American, 1917 - 2009
BiographyLABEL:
Andrew Wyeth (born in 1917) showed a remarkable ability to draw at a very early age. His only instruction in art came from his father, the illustrator N. C. Wyeth. N. C. encouraged creativity in each of his children and exposed them to literature and music as well as art.

N. C. Wyeth's death in 1945 helped shape the character of Andrew's art. Andrew comments: "We had a wonderful friendship....When he died, I was just a clever watercolorist-lots of swish and swash.... Now I had this terrific urge to prove that what he had started in me was not in vain-to really do something serious."

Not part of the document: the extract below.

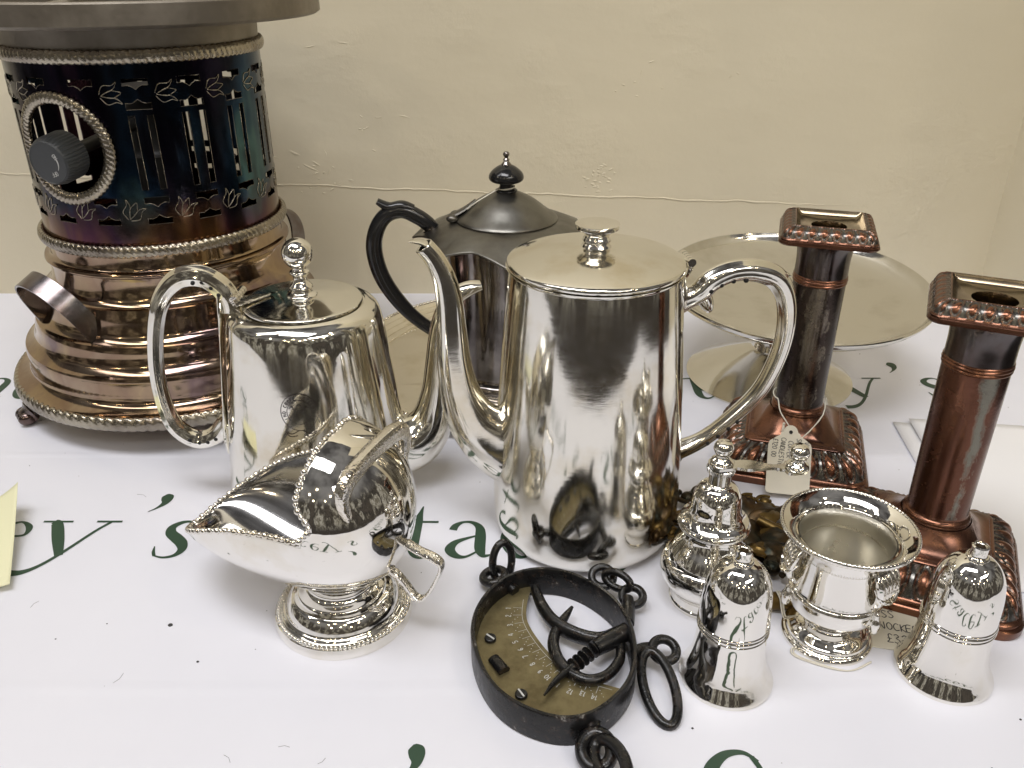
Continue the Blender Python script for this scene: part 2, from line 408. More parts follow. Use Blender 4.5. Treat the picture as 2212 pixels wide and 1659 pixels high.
# single-stroke letters (0..1 high) for handwriting and small engraved marks
SF = {'A': [[(0, 0), (.3, 1), (.6, 0)], [(.12, .38), (.5, .38)]], 'B': [[(0, 0), (0, 1), (.4, .95), (.42, .6), (0, .52), (.48, .45), (.5, .08), (0, 0)]],
      'C': [[(.55, .85), (.3, 1), (.05, .7), (.03, .3), (.25, 0), (.55, .12)]], 'D': [[(0, 0), (0, 1), (.4, .85), (.52, .5), (.38, .1), (0, 0)]],
      'E': [[(.5, 1), (.03, .95), (0, 0), (.5, .03)], [(0, .52), (.42, .52)]], 'F': [[(.5, 1), (.0, .98), (0, 0)], [(0, .52), (.4, .52)]],
      'I': [[(.08, 1), (.08, 0)]], 'J': [[(.4, 1), (.4, .2), (.2, 0), (.02, .2)]], 'K': [[(0, 1), (0, 0)], [(.5, 1), (.02, .45), (.5, 0)]], 'L': [[(0, 1), (0, 0), (.45, .03)]],
      'N': [[(0, 0), (0, 1), (.5, 0), (.52, 1)]], 'O': [[(.28, 1), (.05, .75), (.02, .3), (.25, 0), (.5, .25), (.52, .7), (.28, 1)]],
      'P': [[(0, 0), (0, 1), (.45, .93), (.48, .6), (0, .5)]], 'R': [[(0, 0), (0, 1), (.45, .93), (.46, .62), (.02, .5), (.5, 0)]],
      'S': [[(.5, .88), (.25, 1), (.03, .78), (.25, .52), (.48, .27), (.25, 0), (0, .12)]], 'T': [[(-.02, 1), (.55, .98)], [(.27, 1), (.25, 0)]],
      'U': [[(0, 1), (.02, .2), (.25, 0), (.48, .2), (.5, 1)]], 'V': [[(0, 1), (.27, 0), (.55, 1)]], 'H': [[(0, 0), (0, 1)], [(.5, 0), (.5, 1)], [(0, .5), (.5, .5)]],
      '&': [[(.55, 0), (.1, .75), (.28, 1), (.42, .78), (.05, .3), (.22, 0), (.55, .4)]],
      '0': [[(.28, 1), (.05, .75), (.02, .3), (.25, 0), (.5, .25), (.52, .7), (.28, 1)]], '1': [[(.02, .8), (.2, 1), (.2, 0)]], '2': [[(.02, .8), (.25, 1), (.45, .75), (.02, .02), (.52, .02)]],
      '3': [[(.03, .88), (.28, 1), (.42, .75), (.2, .54), (.47, .3), (.22, 0), (0, .12)]], '4': [[(.38, 0), (.38, 1), (0, .35), (.52, .35)]], '5': [[(.48, 1), (.08, 1), (.05, .58), (.35, .6), (.45, .25), (.2, 0), (0, .1)]],
      '6': [[(.42, 1), (.08, .6), (.05, .2), (.28, 0), (.46, .25), (.25, .5), (.06, .3)]], '7': [[(0, 1), (.5, 1), (.18, 0)]], '8': [[(.25, .53), (.04, .77), (.25, 1), (.45, .77), (.25, .53), (.02, .25), (.25, 0), (.48, .25), (.25, .53)]],
      '9': [[(.45, .7), (.25, .5), (.05, .75), (.25, 1), (.45, .75), (.4, .3), (.15, 0)]], '£': [[(.5, .85), (.3, 1), (.15, .8), (.2, .3), (.0, .02), (.5, .03)], [(.02, .45), (.4, .45)]],
      '.': [[(.05, .0), (.09, .06)]], ' ': [], '-': [[(.05, .45), (.4, .45)]]}
def ribbon(pts, w, z=0):
    """flat ribbon through 2D points with width (number or list)"""
    v = []; f = []; n = len(pts)
    for i in range(n):
        a = Vector(pts[max(i - 1, 0)][:2]); b = Vector(pts[min(i + 1, n - 1)][:2]); d = (b - a)
        d = d.normalized() if d.length > 1e-9 else Vector((1, 0)); nn = Vector((-d.y, d.x))
        ww = (w[i] if isinstance(w, list) else w) / 2
        p = Vector(pts[i][:2]); v += [(p.x + nn.x * ww, p.y + nn.y * ww, z), (p.x - nn.x * ww, p.y - nn.y * ww, z)]
    for i in range(n - 1): f.append((2 * i, 2 * i + 1, 2 * i + 3, 2 * i + 2))
    return v, f
def write(mb, text, x, y, h, w, mtx=None, jitter=0, track=.2, lift=0.0):
    zz = lift
    for ch in text:
        gl = SF.get(ch, []); wd = .32
        jx = random.uniform(-jitter, jitter) * h; jy = random.uniform(-jitter, jitter) * h
        for s in gl:
            wd = max(wd, max(p[0] for p in s))
            P = crom([(x + p[0] * h * .9 + jx, y + p[1] * h + jy) for p in s], 4) if len(s) > 2 else [(x + p[0] * h * .9 + jx, y + p[1] * h + jy) for p in s]
            zz += 6e-6
            mb.add(ribbon(P, w, zz), mtx)
        x += (wd * .9 + track) * h
    return x

# ------------------------------------------------------------------ setting: paper covered table, walls
def structure(o, label=None):
    o['kind'] = 'structure'
    return o
WY = .828; WX = .4815
table = structure(MB().add(box(-1.3, WX, .085, WY, -.018, 0)).build('paper_covered_table', 'paper', angle=30))
def wall_mesh():
    v = []; f = []; nx, nz_ = 220, 120
    x0, x1, z0, z1 = -1.3, WX, -.4, 1.3
    def zrow(j):
        t = j / nz_
        return z0 + (z1 - z0) * t if False else (-.4 if j == 0 else -.02 + (t ** 1.8) * 1.32)
    rnd = random.Random(3)
    wob = [rnd.uniform(-1, 1) for _ in range(400)]
    for j in range(nz_ + 1):
        z = zrow(j)
        for i in range(nx + 1):
            x = x0 + (x1 - x0) * i / nx
            v.append((x, WY, z))
    for j in range(nz_):
        for i in range(nx): a = j * (nx + 1) + i; f.append((a, a + 1, a + nx + 2, a + nx + 1))
    return v, f
structure(MB().add(wall_mesh()).build('back_wall', 'wall', angle=None))
structure(MB().add(([(WX, WY, -.4), (WX, .50, -.4), (WX, .50, 1.3), (WX, WY, 1.3)], [(0, 1, 2, 3)])).build('side_wall', 'wall', angle=None))
# slim ragged plaster ridge running across the back wall, and the lumpy patch above it
def wz(x): return .1135 - .038 * (x + .227) + .0006 * sin(60 * x) + .0004 * sin(173 * x + 1)
rp = [(-.9 + i * .006, WY + .0007 + max(0, i - 190) * .00003, wz(-.9 + i * .006) + random.uniform(-.0004, .0004)) for i in range(226)]
back_wall = bpy.data.objects['back_wall']
MB().add(tube(rp, [(.0010 + random.uniform(-.0004, .0004), .0014) for _ in rp], 8)).build('plaster_ridge', 'wall', back_wall, angle=None)
pm = MB()
def plaster_blob(x, z, n, spread, s):
    for _ in range(n):
        a = random.uniform(0, 2 * pi); rr = random.random() ** .7 * spread
        cx = x + rr * cos(a); cz = z + rr * sin(a) * .7; L = random.uniform(.003, .010) * s; th = random.uniform(-.5, .5)
        P = [(cx + L * (t - .5) * cos(th), WY + .0010, cz + L * (t - .5) * sin(th) + random.uniform(-.0006, .0006)) for t in (0, .25, .5, .75, 1)]
        pm.add(tube(P, [(.0003, .0004), (.001 * s, .0013), (.0012 * s, .0016), (.0008 * s, .001), (.0003, .0004)], 8))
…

Wyeth paints in Pennsylvania and Maine, choosing only subjects to which he feels emotionally as well as physically close. In Chadds Ford, Andrew has painted the farm of German soldier and immigrant Karl Kuerner for more than sixty years. The pictures of German immigrant Helga Testorf derive from the Kuerner experience, as do many other works.

The Olson farm on the Maine coast served as a model for Wyeth in much the same way. It was the inspiration for the artist's well-known tempera Christina's World (in the collection of the Museum of Modern Art, New York). After Christina Olson's death, Wyeth painted Siri Erickson, a young woman who became for him a symbol of youth and rebirth.

Wyeth uses different media for different types of expression. Watercolor provides a quick response, capturing a moment in a changing landscape. In drybrush watercolor, Wyeth squeezes most of the moisture from the brush before painting, which allows him to render fine detail and contrasting texture. Wyeth's primary medium is egg tempera in which powdered pigments are mixed with egg yolk and distilled water. As he builds layers of paint with this exacting and time-consuming medium, he develops the precise detail for which his work is often recognized.

Andrew Wyeth's art often appears mysterious or melancholic; his use of abstract shapes and complex compositions creates subtle moods. In the personal nature of his subjects he reveals universal themes which communicate to a wide audience.